*Goal*: Quote the listing below word for word, stopping after the line that contains "person((bp_.x+.40, bp_.y+.05, .46), 'sit', PI-.4, 'person".

*Records supplied*:
begin

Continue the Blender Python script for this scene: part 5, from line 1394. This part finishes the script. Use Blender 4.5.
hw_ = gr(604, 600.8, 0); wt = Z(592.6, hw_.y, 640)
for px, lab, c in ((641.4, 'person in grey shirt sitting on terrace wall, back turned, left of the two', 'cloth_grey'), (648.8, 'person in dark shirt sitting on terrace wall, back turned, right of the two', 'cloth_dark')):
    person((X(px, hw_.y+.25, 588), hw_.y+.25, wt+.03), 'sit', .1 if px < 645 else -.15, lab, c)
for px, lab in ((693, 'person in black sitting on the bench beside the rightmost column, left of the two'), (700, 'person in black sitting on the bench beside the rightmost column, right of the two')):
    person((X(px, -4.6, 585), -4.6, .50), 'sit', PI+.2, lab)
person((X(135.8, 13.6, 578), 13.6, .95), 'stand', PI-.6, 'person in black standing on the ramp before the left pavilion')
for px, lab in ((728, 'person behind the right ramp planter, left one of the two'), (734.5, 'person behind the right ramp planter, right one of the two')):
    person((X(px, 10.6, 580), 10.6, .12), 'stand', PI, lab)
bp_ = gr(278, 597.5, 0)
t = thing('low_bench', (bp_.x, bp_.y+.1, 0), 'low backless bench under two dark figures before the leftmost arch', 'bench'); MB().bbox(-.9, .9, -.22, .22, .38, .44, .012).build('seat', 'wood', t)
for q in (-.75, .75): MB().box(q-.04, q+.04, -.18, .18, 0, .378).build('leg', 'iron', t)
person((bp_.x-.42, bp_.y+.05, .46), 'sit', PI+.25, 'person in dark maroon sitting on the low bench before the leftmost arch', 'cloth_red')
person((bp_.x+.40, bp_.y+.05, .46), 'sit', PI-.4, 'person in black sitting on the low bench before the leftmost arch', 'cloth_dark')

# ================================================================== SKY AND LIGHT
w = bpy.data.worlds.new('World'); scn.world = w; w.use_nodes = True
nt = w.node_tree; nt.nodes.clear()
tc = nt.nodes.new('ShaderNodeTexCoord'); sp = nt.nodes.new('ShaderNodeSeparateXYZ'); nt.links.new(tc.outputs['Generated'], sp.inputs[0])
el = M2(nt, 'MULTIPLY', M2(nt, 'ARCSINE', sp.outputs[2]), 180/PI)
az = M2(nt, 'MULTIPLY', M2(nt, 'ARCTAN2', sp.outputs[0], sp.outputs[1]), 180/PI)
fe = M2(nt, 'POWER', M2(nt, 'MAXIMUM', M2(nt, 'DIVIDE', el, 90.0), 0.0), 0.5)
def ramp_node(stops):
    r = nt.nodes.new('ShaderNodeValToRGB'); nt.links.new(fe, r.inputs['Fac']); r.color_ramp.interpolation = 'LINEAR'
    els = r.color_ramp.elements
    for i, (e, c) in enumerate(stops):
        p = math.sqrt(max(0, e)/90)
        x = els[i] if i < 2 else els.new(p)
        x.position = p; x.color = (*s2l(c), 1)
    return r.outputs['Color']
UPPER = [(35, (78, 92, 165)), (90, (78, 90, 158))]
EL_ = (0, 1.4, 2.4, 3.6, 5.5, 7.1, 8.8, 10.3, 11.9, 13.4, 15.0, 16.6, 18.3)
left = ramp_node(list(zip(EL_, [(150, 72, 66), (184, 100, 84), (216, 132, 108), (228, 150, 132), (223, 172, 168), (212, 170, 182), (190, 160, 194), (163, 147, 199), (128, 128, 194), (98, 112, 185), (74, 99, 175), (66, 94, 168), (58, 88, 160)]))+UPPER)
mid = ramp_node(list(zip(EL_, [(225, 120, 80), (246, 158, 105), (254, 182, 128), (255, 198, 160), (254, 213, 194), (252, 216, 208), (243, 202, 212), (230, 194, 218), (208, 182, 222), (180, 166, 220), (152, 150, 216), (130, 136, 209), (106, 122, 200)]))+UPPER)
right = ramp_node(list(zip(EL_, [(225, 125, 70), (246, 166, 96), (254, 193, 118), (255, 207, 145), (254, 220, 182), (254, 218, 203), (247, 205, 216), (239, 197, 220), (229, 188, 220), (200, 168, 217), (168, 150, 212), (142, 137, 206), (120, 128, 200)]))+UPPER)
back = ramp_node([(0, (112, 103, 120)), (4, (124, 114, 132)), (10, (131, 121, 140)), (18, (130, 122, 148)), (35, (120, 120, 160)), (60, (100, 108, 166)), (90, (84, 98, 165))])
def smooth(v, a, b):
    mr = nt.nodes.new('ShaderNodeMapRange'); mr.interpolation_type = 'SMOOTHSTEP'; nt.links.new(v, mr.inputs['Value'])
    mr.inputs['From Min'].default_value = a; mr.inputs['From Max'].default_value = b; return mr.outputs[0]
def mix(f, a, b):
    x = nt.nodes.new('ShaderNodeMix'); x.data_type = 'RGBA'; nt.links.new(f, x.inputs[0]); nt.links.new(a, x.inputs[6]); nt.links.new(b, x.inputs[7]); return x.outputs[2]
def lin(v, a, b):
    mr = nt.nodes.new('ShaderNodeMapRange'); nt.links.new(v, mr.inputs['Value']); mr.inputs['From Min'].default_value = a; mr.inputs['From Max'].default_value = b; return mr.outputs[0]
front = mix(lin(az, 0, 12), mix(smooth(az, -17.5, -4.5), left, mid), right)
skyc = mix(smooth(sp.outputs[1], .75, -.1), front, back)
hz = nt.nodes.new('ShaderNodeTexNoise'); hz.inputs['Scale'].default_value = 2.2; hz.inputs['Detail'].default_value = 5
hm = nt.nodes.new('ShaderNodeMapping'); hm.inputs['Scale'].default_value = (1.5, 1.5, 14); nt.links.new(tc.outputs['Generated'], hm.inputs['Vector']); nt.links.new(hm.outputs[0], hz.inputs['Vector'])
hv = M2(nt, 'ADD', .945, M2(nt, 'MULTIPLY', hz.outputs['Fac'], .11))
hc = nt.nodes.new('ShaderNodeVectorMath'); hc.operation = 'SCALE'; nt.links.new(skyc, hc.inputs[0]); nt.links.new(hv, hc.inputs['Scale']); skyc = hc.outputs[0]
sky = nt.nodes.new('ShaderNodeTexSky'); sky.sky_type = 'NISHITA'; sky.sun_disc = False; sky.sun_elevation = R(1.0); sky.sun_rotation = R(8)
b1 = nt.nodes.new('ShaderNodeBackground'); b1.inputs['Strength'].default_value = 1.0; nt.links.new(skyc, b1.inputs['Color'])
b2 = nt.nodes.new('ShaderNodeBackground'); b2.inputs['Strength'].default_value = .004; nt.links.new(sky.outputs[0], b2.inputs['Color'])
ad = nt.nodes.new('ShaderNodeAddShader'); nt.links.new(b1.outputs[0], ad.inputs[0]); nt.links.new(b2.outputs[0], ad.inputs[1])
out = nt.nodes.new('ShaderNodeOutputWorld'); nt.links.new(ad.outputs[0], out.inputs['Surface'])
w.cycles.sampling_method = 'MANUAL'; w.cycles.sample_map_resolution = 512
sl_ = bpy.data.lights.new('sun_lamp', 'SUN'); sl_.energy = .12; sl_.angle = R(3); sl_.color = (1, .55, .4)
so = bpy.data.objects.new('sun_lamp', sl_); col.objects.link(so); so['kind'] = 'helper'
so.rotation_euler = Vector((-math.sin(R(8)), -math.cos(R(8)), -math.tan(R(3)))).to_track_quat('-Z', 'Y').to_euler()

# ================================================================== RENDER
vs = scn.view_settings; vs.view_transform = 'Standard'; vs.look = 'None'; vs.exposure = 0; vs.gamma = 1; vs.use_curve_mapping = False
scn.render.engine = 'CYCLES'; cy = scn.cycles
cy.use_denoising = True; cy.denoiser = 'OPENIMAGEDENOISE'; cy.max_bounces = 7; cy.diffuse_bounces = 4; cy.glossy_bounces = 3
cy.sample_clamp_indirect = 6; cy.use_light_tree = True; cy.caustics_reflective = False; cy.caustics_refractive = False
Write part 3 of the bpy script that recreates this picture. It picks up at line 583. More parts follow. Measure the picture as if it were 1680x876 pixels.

end

*Answer in full*:
Continue the Blender Python script for this scene: part 5, from line 1394. This part finishes the script. Use Blender 4.5.
hw_ = gr(604, 600.8, 0); wt = Z(592.6, hw_.y, 640)
for px, lab, c in ((641.4, 'person in grey shirt sitting on terrace wall, back turned, left of the two', 'cloth_grey'), (648.8, 'person in dark shirt sitting on terrace wall, back turned, right of the two', 'cloth_dark')):
    person((X(px, hw_.y+.25, 588), hw_.y+.25, wt+.03), 'sit', .1 if px < 645 else -.15, lab, c)
for px, lab in ((693, 'person in black sitting on the bench beside the rightmost column, left of the two'), (700, 'person in black sitting on the bench beside the rightmost column, right of the two')):
    person((X(px, -4.6, 585), -4.6, .50), 'sit', PI+.2, lab)
person((X(135.8, 13.6, 578), 13.6, .95), 'stand', PI-.6, 'person in black standing on the ramp before the left pavilion')
for px, lab in ((728, 'person behind the right ramp planter, left one of the two'), (734.5, 'person behind the right ramp planter, right one of the two')):
    person((X(px, 10.6, 580), 10.6, .12), 'stand', PI, lab)
bp_ = gr(278, 597.5, 0)
t = thing('low_bench', (bp_.x, bp_.y+.1, 0), 'low backless bench under two dark figures before the leftmost arch', 'bench'); MB().bbox(-.9, .9, -.22, .22, .38, .44, .012).build('seat', 'wood', t)
for q in (-.75, .75): MB().box(q-.04, q+.04, -.18, .18, 0, .378).build('leg', 'iron', t)
person((bp_.x-.42, bp_.y+.05, .46), 'sit', PI+.25, 'person in dark maroon sitting on the low bench before the leftmost arch', 'cloth_red')
person((bp_.x+.40, bp_.y+.05, .46), 'sit', PI-.4, 'person in black sitting on the low bench before the leftmost arch', 'cloth_dark')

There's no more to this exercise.